A video of this demonstration is available at this link.

This apparatus models what happens to two-liter (or one-liter) soda bottles when they are placed on the conveyor belt at the check-out stand in a grocery store. Rapidly accelerate the skate, and the dowel falls backwards. Gently accelerate the skate so that the dowel remains upright, then stop the cart, and the dowel falls forward. (Coming to a gradual stop, of course, allows the dowel to remain standing.)

In the tablecloth (12.12), screw-over-flask (12.18) and pull-bottom-from-stacked-blocks (12.24) demonstrations, you overcome friction by quickly pulling something out from under an object (or multiple objects), which stay(s) in place because of its (their) inertia. In this demonstration, however, the object’s inertia causes it to topple over when its support is accelerated quickly. Though the dowel is in what is technically stable equilibrium, the region in which it is stable is quite narrow. That is, if you displace the top of the dowel a small distance from vertical, the dowel will right itself, but the displacement necessary to topple it is still fairly small. This displacement is, of course, the distance through which the top of the dowel has to move so that a vertical line drawn from the center of mass of the dowel falls outside the base of the dowel. The center of mass is at half the height of the dowel, so the top has to move by only the diameter of the dowel for this to happen. Also, because of the dowel’s inertia, the force due to friction between the skate and the bottom of the dowel tends to rotate the dowel about its center of mass, and thus to move the bottom of the dowel out from under the center of mass, thus causing the dowel to fall over.

As noted above, when you accelerate the skate, friction, acting at the base of the dowel, exerts a torque about the dowel’s center of mass. As the dowel rotates, gravity exerts an opposing torque about the trailing edge of the bottom of the dowel, from the center of mass of the dowel, which tends to right the dowel. You can illustrate several cases:

1) If you accelerate the skate slowly, the torque about the trailing edge of the bottom of the dowel, which tends to right the dowel, is greater than or equal to the torque exerted by friction on the base of the dowel, and the dowel remains upright.

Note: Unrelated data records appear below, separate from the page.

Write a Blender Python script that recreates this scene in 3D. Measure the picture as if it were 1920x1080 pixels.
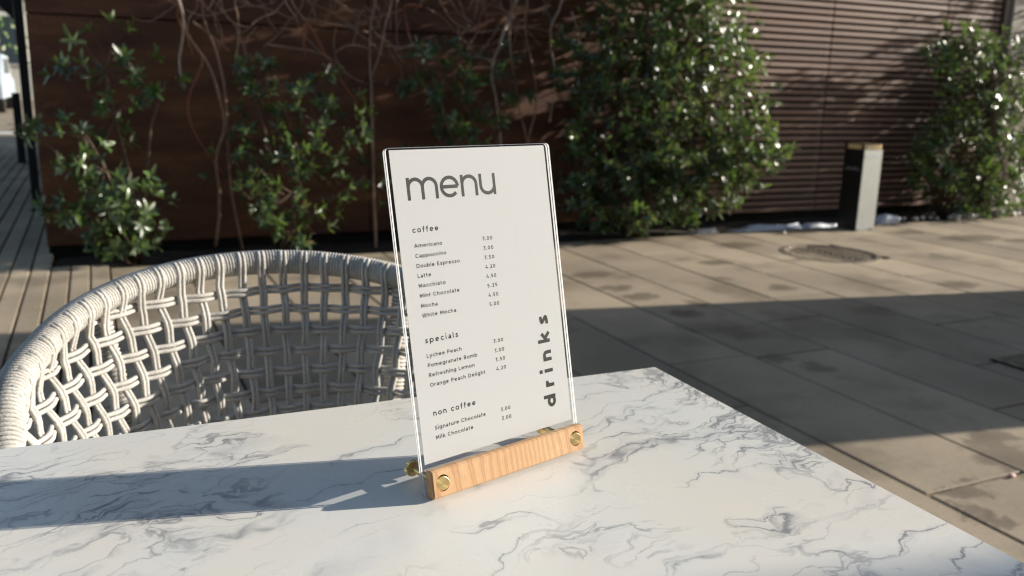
import bpy, bmesh, math, random
from mathutils import Vector, Matrix, noise as mnoise

R = math.radians
for o in list(bpy.data.objects):
    bpy.data.objects.remove(o)
S = bpy.context.scene
COL = S.collection

# ------------------------------------------------------------------ camera
CAM_H = 1.02
F_PX = 1654.6
CR = Vector((0.90646902, -0.42148532, 0.02576895))
CU = Vector((0.07221102, 0.21484817, 0.97397425))
CF = Vector((0.41605226, 0.88101668, -0.22518909))
cd = bpy.data.cameras.new('camera')
cam = bpy.data.objects.new('camera', cd)
COL.objects.link(cam)
M = Matrix((CR, CU, -CF)).transposed().to_4x4()
M.translation = Vector((0, 0, CAM_H))
cam.matrix_world = M
cd.sensor_width = 36
cd.lens = F_PX / 1920 * 36
cd.clip_start = 0.02
cd.clip_end = 2000
cd.dof.use_dof = True
cd.dof.focus_distance = 0.612
cd.dof.aperture_fstop = 10.5
cd.dof.aperture_blades = 0
S.camera = cam

# ------------------------------------------------------------------ light
SUN_EL, SUN_AZ = 16.0, 100.0          # degrees; azimuth clockwise from +Y
w = bpy.data.worlds.new('World')
S.world = w
w.use_nodes = True
wn = w.node_tree.nodes
bg = wn['Background']
sky = wn.new('ShaderNodeTexSky')
sky.sky_type = 'NISHITA'
sky.sun_disc = False
sky.sun_elevation = R(SUN_EL)
sky.sun_rotation = R(SUN_AZ)
sky.altitude = 100
sky.air_density = 1.0
sky.dust_density = 1.0
w.node_tree.links.new(sky.outputs[0], bg.inputs[0])
bg.inputs[1].default_value = 0.092
ld = bpy.data.lights.new('sun', 'SUN')
ld.energy = 4.7
ld.angle = R(0.5)
ld.color = (1.0, 0.93, 0.82)
sun = bpy.data.objects.new('sun', ld)
COL.objects.link(sun)
SDIR = Vector((math.cos(R(SUN_EL)) * math.sin(R(SUN_AZ)), math.cos(R(SUN_EL)) * math.cos(R(SUN_AZ)), math.sin(R(SUN_EL))))
sun.rotation_euler = SDIR.to_track_quat('Z', 'Y').to_euler()
sun.location = (4, -1, 5)
vs = S.view_settings
vs.view_transform = 'Standard'
vs.look = 'None'
vs.exposure = 0.80
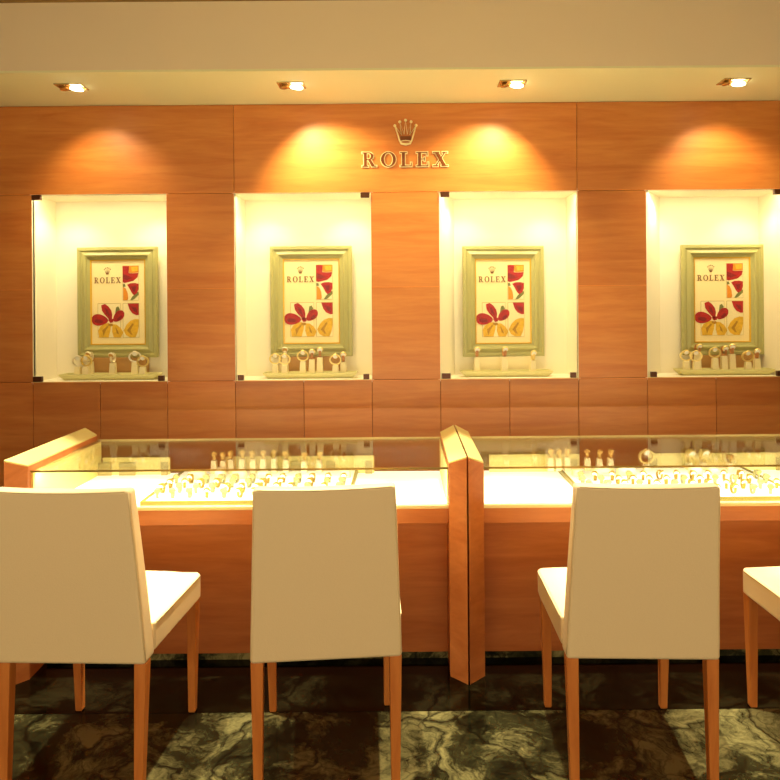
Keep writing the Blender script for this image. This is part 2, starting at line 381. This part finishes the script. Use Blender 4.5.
# ------------------------------------------------------------------ framed posters
def rectframe(mb, w, h, prof):
    """prof: list of (inset, y). mitred moulding centred on x, base z=0"""
    rings = [[(-w/2+s, y, s), (w/2-s, y, s), (w/2-s, y, h-s), (-w/2+s, y, h-s)] for s, y in prof]
    # connect loops across profile
    n = len(rings); vs = [p for r in rings for p in r]; fs = []
    for k in range(n-1):
        for i in range(4):
            j = (i+1) % 4; fs.append((k*4+i, k*4+j, (k+1)*4+j, (k+1)*4+i))
    mb.add(vs, fs)
FW, FH = .535, .722
def make_poster(label, loc, rz, plinth_mat):
    t = thing('framed_poster', label, 'framed poster', loc, rz, 'framed flower posters in the niches')
    mb = MB()
    rectframe(mb, FW, FH, [(0, .0), (0, -.026), (.004, -.031), (.020, -.033), (.024, -.027), (.032, -.024), (.046, -.030), (.052, -.034), (.060, -.030), (.064, -.020), (.082, -.014), (.082, -.004)])
    mb.box(-FW/2, FW/2, -.002, 0, 0, FH)
    mb.build('frame', M['sage'], t)
    lip = MB(); rectframe(lip, FW-.164, FH-.164, [(0, -.010), (0, -.0165), (.006, -.015), (.007, -.006)])
    lip.v = [(p[0], p[1], p[2]+.082) for p in lip.v]; lip.build('inner_lip', M['goldlip'], t)
    # sheet; crop coords px: x 135..540, y 145..735
    sw, sh = FW-.164-.012, FH-.164-.012; X0, Z1 = -sw/2, .088+sh
    sh_o = MB().box(-sw/2, sw/2, -.007, -.003, .088, .088+sh).build('poster_sheet', M['paper'], t)
    kx, kz = sw/(533-137), sh/(735-147)
    def P(x, y, l): return (X0+(x-137)*kx, -.0072-.0006*l, Z1-(y-147)*kz)
    def pl(m, nm, l, *polys):
        for p in polys:
            MB().poly([P(x, y, l) for x, y in p]).build(nm, M[m], sh_o)
    def ell(cx, cy, rx, ry, ang=0, n=20, pinch=0):
        o = []
        for k in range(n):
            a = 2*PI*k/n; x, y = rx*math.cos(a), ry*math.sin(a)*(1-pinch*(math.cos(a)))
            c, s = math.cos(ang), math.sin(ang); o.append((cx+x*c-y*s, cy+x*s+y*c))
        return o
    def clip(poly, x0, x1, y0, y1): return [(min(max(x, x0), x1), min(max(y, y0), y1)) for x, y in poly]
    # picture grounds and thin outlines
    pl('line', 'picture_border', 1, [(368, 183), (489, 183), (489, 429), (368, 429)], [(181, 448), (352, 448), (352, 692), (181, 692)], [(368, 448), (489, 448), (489, 692), (368, 692)])
    pl('white', 'picture_ground', 2, [(370, 185), (487, 185), (487, 427), (370, 427)], [(184, 451), (350, 451), (350, 690), (184, 690)], [(371, 451), (487, 451), (487, 690), (371, 690)])
    pl('red', 'red_petal', 4,
       [(370, 185), (418, 185), (414, 235), (440, 238), (487, 235), (480, 265), (450, 290), (410, 300), (385, 305), (370, 300)],
       [(402, 318), (425, 308), (460, 306), (487, 312), (487, 350), (475, 378), (452, 392), (436, 375), (420, 345)],
       [(208, 462), (236, 452), (262, 470), (284, 500), (290, 530), (286, 570), (278, 576), (255, 550), (232, 525), (214, 500)],
       clip(ell(197, 566, 62, 40, .08, pinch=.25), 139, 300, 400, 700),
       clip(ell(337, 540, 50, 32, -.75, pinch=-.2), 200, 380, 498, 700),
       [(258, 565), (280, 555), (300, 560), (296, 582), (276, 588)],
       [(405, 451), (487, 451), (487, 532), (470, 534), (440, 520), (420, 495)])
    pl('dred', 'petal_shade', 5,
       [(372, 240), (400, 250), (440, 270), (400, 285), (372, 275)], [(430, 330), (470, 330), (460, 370), (445, 365)],
       [(236, 480), (256, 490), (272, 530), (268, 545), (246, 520)], ell(190, 575, 34, 14, .1), ell(345, 552, 22, 10, -.75), [(430, 470), (470, 480), (475, 520), (450, 505)])
    pl('oran', 'orange_petal', 3, [(372, 332), (392, 345), (405, 375), (410, 415), (404, 427), (372, 427)], [(415, 185), (487, 185), (487, 232), (440, 236), (416, 232)])
    pl('yel', 'yellow_petal', 4,
       [(430, 190), (483, 190), (480, 222), (440, 225)],
       [(184, 640), (200, 612), (232, 592), (262, 588), (280, 600), (276, 640), (262, 690), (190, 690)],
       [(290, 596), (320, 598), (350, 620), (372, 655), (352, 690), (300, 690), (288, 650)],
       [(374, 640), (395, 600), (425, 572), (460, 560), (487, 562), (487, 610), (478, 655), (462, 690), (420, 690), (390, 672)])
    pl('gold2', 'petal_vein', 5, [(215, 640), (250, 610), (262, 612), (238, 645), (225, 680)], [(312, 612), (330, 640), (340, 668), (322, 660)], [(400, 640), (440, 590), (450, 596), (425, 640), (440, 672), (425, 668)], [(262, 592), (292, 592), (296, 606), (280, 612), (258, 606)])
    pl('green', 'green_stem', 3, [(318, 478), (335, 470), (348, 492), (330, 515), (312, 520)], [(424, 427), (440, 402), (478, 368), (487, 372), (487, 390), (455, 420), (438, 427)], [(370, 312), (385, 312), (392, 330), (372, 335)])
    # wordmark and crown
    ls, w = word_prints(40*kz, .30, 0, 0, .015)
    tw = MB()
    f = (355-158)*kx/w
    for b in ls:
        tw.add([(P(158, 0, 0)[0]+p[0]*f, -.0092+p[1], P(0, 305, 0)[2]+p[2]) for p in b.v], b.f)
    tw.build('lettering', M['ink'], sh_o)
    c = MB(); u = 50/170*kx; bx, bz = P(256, 247, 0)[0], P(0, 247, 0)[2]
    Q = lambda p: (bx+crown_pt(p, u)[0], -.0092, bz+crown_pt(p, u)[1])
    pts = [CR[0]]
    for k in range(4): pts += [VL[k], CR[k+1]]
    base = [(437, 250), (420, 278), (393, 284), (366, 278), (349, 250)]
    for k in range(5):
        a = (350+k*17, 245); b2 = (367+k*17, 245)
        c.poly([Q(a), Q(b2), Q(CR[k])]); c.poly([Q((CR[k][0]+14*math.cos(x), CR[k][1]+14*math.sin(x))) for x in [2*PI*j/8 for j in range(8)]])
    c.poly([Q((352, 240)), Q((434, 240)), Q((420, 278)), Q((366, 278))])
    c.build('crown_print', M['ink'], sh_o)
    return t
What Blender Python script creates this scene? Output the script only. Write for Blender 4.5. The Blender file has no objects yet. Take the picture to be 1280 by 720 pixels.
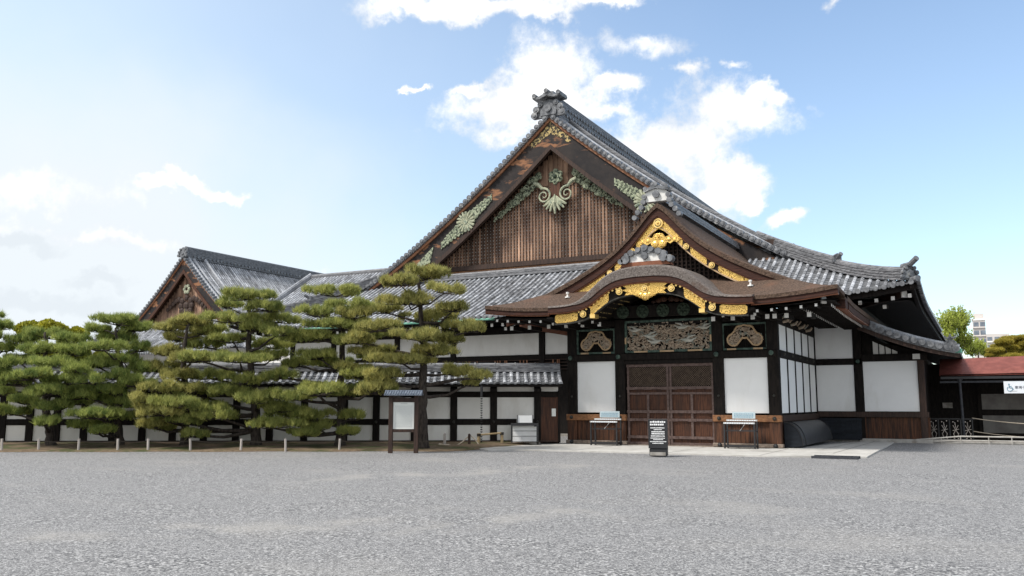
import bpy, math, random
import numpy as np
from mathutils import Vector, Matrix

random.seed(7)
rng = np.random.default_rng(7)
scene = bpy.context.scene
COL = scene.collection
R = math.radians

# ------------------------------------------------------------------ camera
YAW, PITCH, FPX = 28.4, math.degrees(math.atan(145 / 1080)), 1080.0
cam_d = bpy.data.cameras.new('camera')
cam_d.sensor_width = 36.0
cam_d.lens = 36.0 * FPX / 1280.0
cam_d.clip_start = 0.1
cam_d.clip_end = 6000
cam = bpy.data.objects.new('camera', cam_d)
COL.objects.link(cam)
CAM = np.array([0, 0, 1.6])
cam.location = CAM
cam.rotation_euler = (R(90 + PITCH), 0, R(YAW))
scene.camera = cam
_y, _p = R(YAW), R(PITCH)
FW = np.array([-math.sin(_y) * math.cos(_p), math.cos(_y) * math.cos(_p), math.sin(_p)])
RT = np.array([math.cos(_y), math.sin(_y), 0])
UP = np.cross(RT, FW)


def ray(x, y):
    return FW * FPX + RT * (x - 640) - UP * (y - 360)


def atY(x, y, Y):
    d = ray(x, y)
    return CAM + d * (Y / d[1])


def atW(x, y, w):
    return CAM + ray(x, y) * (w / FPX)


# ------------------------------------------------------------------ light, sky, exposure
SUN_EL, SUN_AZ = 52.0, 218.0       # azimuth clockwise from +Y (the depth axis)
world = bpy.data.worlds.new('World')
scene.world = world
world.use_nodes = True
sun_d = bpy.data.lights.new('sun', 'SUN')
sun_d.energy = 2.9
sun_d.angle = R(12)
sun_d.color = (1.0, 0.96, 0.9)
sun = bpy.data.objects.new('sun', sun_d)
COL.objects.link(sun)
_d = Vector((math.sin(R(SUN_AZ)) * math.cos(R(SUN_EL)), math.cos(R(SUN_AZ)) * math.cos(R(SUN_EL)), math.sin(R(SUN_EL))))
sun.rotation_euler = _d.to_track_quat('Z', 'Y').to_euler()
scene.view_settings.view_transform = 'Standard'
scene.view_settings.look = 'None'
scene.view_settings.exposure = 0.68
scene.view_settings.gamma = 1
scene.view_settings.use_curve_mapping = False
scene.render.film_transparent = False


def build_sky():
    nt = world.node_tree
    nt.nodes.clear()
    N, L = nt.nodes.new, nt.links.new

    def val(x, sock):
        if isinstance(x, (int, float)):
            sock.default_value = x
        else:
            L(x, sock)

    def m(op, a, b=0.0, c=None, clamp=False):
        n = N('ShaderNodeMath')
        n.operation = op
        n.use_clamp = clamp
        val(a, n.inputs[0])
        val(b, n.inputs[1])
        if c is not None:
            val(c, n.inputs[2])
        return n.outputs[0]

    def sstep(x, lo, hi):
        n = N('ShaderNodeMapRange')
        n.interpolation_type = 'SMOOTHSTEP'
        val(x, n.inputs[0])
        n.inputs[1].default_value = lo
        n.inputs[2].default_value = hi
        return n.outputs[0]

    def noise(vec, scale, detail, rough, off=0.0):
        mp = N('ShaderNodeMapping')
        L(vec, mp.inputs[0])
        mp.inputs['Location'].default_value = (off, off * .7, off * .3)
        n = N('ShaderNodeTexNoise')
        n.inputs['Scale'].default_value = scale
        n.inputs['Detail'].default_value = detail
        n.inputs['Roughness'].default_value = rough
        L(mp.outputs[0], n.inputs['Vector'])
        return n.outputs[0]

    sky = N('ShaderNodeTexSky')
    sky.sky_type = 'NISHITA'
    sky.sun_disc = False
    sky.sun_elevation = R(SUN_EL)
    sky.sun_rotation = R(SUN_AZ)
    sky.air_density = 1.0
    sky.dust_density = 0.6
    sky.ozone_density = 1.0
    tc = N('ShaderNodeTexCoord')
    sep = N('ShaderNodeSeparateXYZ')
    L(tc.outputs['Generated'], sep.inputs[0])
    X, Y, Z = sep.outputs
    az = m('ARCTAN2', X, Y)
    el = m('ARCSINE', Z)
    vec = tc.outputs['Generated']
    warp = m('MULTIPLY', m('SUBTRACT', noise(vec, 9.0, 6, .6), .5), .16)
    warp2 = m('MULTIPLY', m('SUBTRACT', noise(vec, 9.0, 6, .6, 5.3), .5), .12)
    azw = m('ADD', az, warp)
    elw = m('ADD', el, warp2)

    def azel(px, py):
        d = ray(px, py)
        d = d / np.linalg.norm(d)
        return math.atan2(d[0], d[1]), math.asin(d[2])

    def blob(px, py, rx, ry, gain=1.0):
        a, e = azel(px, py)
        a2, _ = azel(px + rx, py)
        _, e2 = azel(px, py - ry)
        sa, se = abs(a2 - a), abs(e2 - e)
        u = m('DIVIDE', m('SUBTRACT', azw, a), sa)
        v = m('DIVIDE', m('SUBTRACT', elw, e), se)
        d = m('SQRT', m('ADD', m('MULTIPLY', u, u), m('MULTIPLY', v, v)))
        return m('MULTIPLY', m('SUBTRACT', 1.35, d), gain)

    def union(lst):
        r = lst[0]
        for b in lst[1:]:
            n = N('ShaderNodeMath')
            n.operation = 'SMOOTH_MAX'
            L(r, n.inputs[0])
            L(b, n.inputs[1])
            n.inputs[2].default_value = 0.25
            r = n.outputs[0]
        return r

    heavy = union([
        blob(690, 85, 58, 48), blob(620, 135, 72, 30), blob(700, 130, 55, 40), blob(575, 112, 30, 10),
        blob(905, 140, 68, 40), blob(955, 112, 28, 14), blob(830, 185, 85, 38), blob(880, 225, 60, 28), blob(920, 245, 22, 10),
        blob(565, 6, 120, 20), blob(690, 6, 80, 16), blob(760, 0, 50, 10),
        blob(800, 60, 40, 18, .55), blob(745, 150, 40, 16, .7), blob(860, 260, 60, 16, .6), blob(978, 272, 36, 14), blob(236, 236, 36, 11, 1.0), blob(282, 248, 30, 10, .95), blob(180, 244, 22, 10, .9), blob(120, 300, 90, 14, .5), blob(60, 240, 90, 30, .55),
        blob(500, 104, 14, 5, .8), blob(770, 118, 40, 12, .7),
        blob(915, 82, 26, 8, .6), blob(1046, 12, 14, 18, .55), blob(845, 92, 24, 9, .6), blob(400, 335, 30, 10, .6)])
    n1 = noise(vec, 22.0, 10, .66, 2.1)
    dens = m('ADD', heavy, m('MULTIPLY', m('SUBTRACT', n1, .5), 1.9))
    cl = sstep(dens, .02, .85)
    # thin high veil that brightens the left of the sky
    a0, e0 = azel(-60, 330)
    u = m('DIVIDE', m('SUBTRACT', az, a0), .52)
    v = m('DIVIDE', m('SUBTRACT', el, e0), .235)
    dv = m('SQRT', m('ADD', m('MULTIPLY', u, u), m('MULTIPLY', v, v)))
    dv = m('ADD', dv, m('MULTIPLY', m('SUBTRACT', noise(vec, 5.0, 5, .55, 8.0), .5), .7))
    veil = m('SUBTRACT', 1.0, sstep(dv, .35, 1.15))
    # grey undersides low on the left
    gb = union([blob(60, 375, 90, 12), blob(20, 310, 60, 10), blob(110, 355, 50, 9)])
    grey = m('MULTIPLY', sstep(m('ADD', gb, m('MULTIPLY', m('SUBTRACT', noise(vec, 14, 5, .55, 3.0), .5), 1.5)), .05, .9), .45)
    # soft overall milkiness, stronger near the horizon
    milk = m('MULTIPLY', m('SUBTRACT', 1.0, sstep(el, .0, .75)), .24)
    shade = noise(vec, 12.0, 4, .5, 4.4)
    # cloud colours (before the background strength)
    core = N('ShaderNodeMix')
    core.data_type = 'RGBA'
    core.inputs[6].default_value = (5.2, 5.5, 5.9, 1)
    core.inputs[7].default_value = (7.6, 7.6, 7.6, 1)
    L(sstep(m('ADD', m('MULTIPLY', dens, .35), m('MULTIPLY', shade, .9)), .4, .85), core.inputs[0])

    def mix(f, a, b):
        n = N('ShaderNodeMix')
        n.data_type = 'RGBA'
        val(f, n.inputs[0])
        for s, x in ((6, a), (7, b)):
            if isinstance(x, tuple):
                n.inputs[s].default_value = x
            else:
                L(x, n.inputs[s])
        return n.outputs[2]

    c = sky.outputs[0]
    gain = N('ShaderNodeMix')
    gain.data_type = 'RGBA'
    gain.blend_type = 'MULTIPLY'
    gain.inputs[0].default_value = 1.0
    L(c, gain.inputs[6])
    gain.inputs[7].default_value = (1.32, 1.40, 1.42, 1)
    c = gain.outputs[2]
    c = mix(milk, c, (5.9, 6.6, 7.1, 1))
    aL, _ = azel(0, 100)
    aR, _ = azel(1000, 100)
    broad = m('MULTIPLY', m('SUBTRACT', 1.0, sstep(m('ADD', az, m('MULTIPLY', m('SUBTRACT', noise(vec, 3.5, 4, .5, 6.1), .5), .35)), aL - .15, aR)), .5)
    c = mix(broad, c, (6.1, 6.9, 7.4, 1))
    c = mix(veil, c, (5.55, 5.95, 6.25, 1))
    c = mix(cl, c, core.outputs[2])
    c = mix(grey, c, (4.6, 5.0, 5.4, 1))
    over = m('MAXIMUM', sstep(el, .50, .80), m('SUBTRACT', 1.0, sstep(Y, -.35, .25)))  # unseen white cloud overhead and behind the camera, added to whiten ambient light
    over = m('MULTIPLY', over, m('ADD', .40, m('MULTIPLY', noise(vec, 3.0, 4, .5, 1.7), .6)), clamp=True)
    c = mix(over, c, (7.4, 7.35, 7.2, 1))
    bg = N('ShaderNodeBackground')
    bg.inputs[1].default_value = 0.10
    L(c, bg.inputs[0])
    out = N('ShaderNodeOutputWorld')
    L(bg.outputs[0], out.inputs[0])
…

If you now stop the skate suddenly, the dowel, by its inertia, wants to keep moving in a straight line. Because of friction between the base of the dowel and the skate, however, it cannot do this. The top of the dowel keeps moving, but the bottom is kept still by friction, and the dowel falls forward.

2) If you set the dowel upright and accelerate the skate quickly, the torque due to friction at the base of the dowel greatly exceeds the torque by which gravity would restore the dowel to its upright position, and the dowel falls backwards.

3) If you set the dowel upright and accelerate the skate slowly, as noted above, the dowel stays upright. Now, if you bring the skate gradually to a stop, i.e., slowly decelerate it, friction and inertia exert a torque that would topple the dowel forward, as in example 1) above, but now the opposing torque about the leading edge of the bottom of the dowel, due to gravity acting at the dowel’s center of mass, equals or exceeds it, and the dowel again remains upright.

The brief explanation is as stated above in the comparison of this demonstration to the other inertia demonstrations. That is, whether you are accelerating the skate from a standstill or decelerating it to a stop, if you do it quickly, the dowel’s inertia causes it to resist moving with the skate. Because the dowel’s center of mass is so high relative to its diameter, it topples. If you accelerate the skate slowly, however, the dowel’s inertia does not prevent it from moving with the skate, and it stays upright.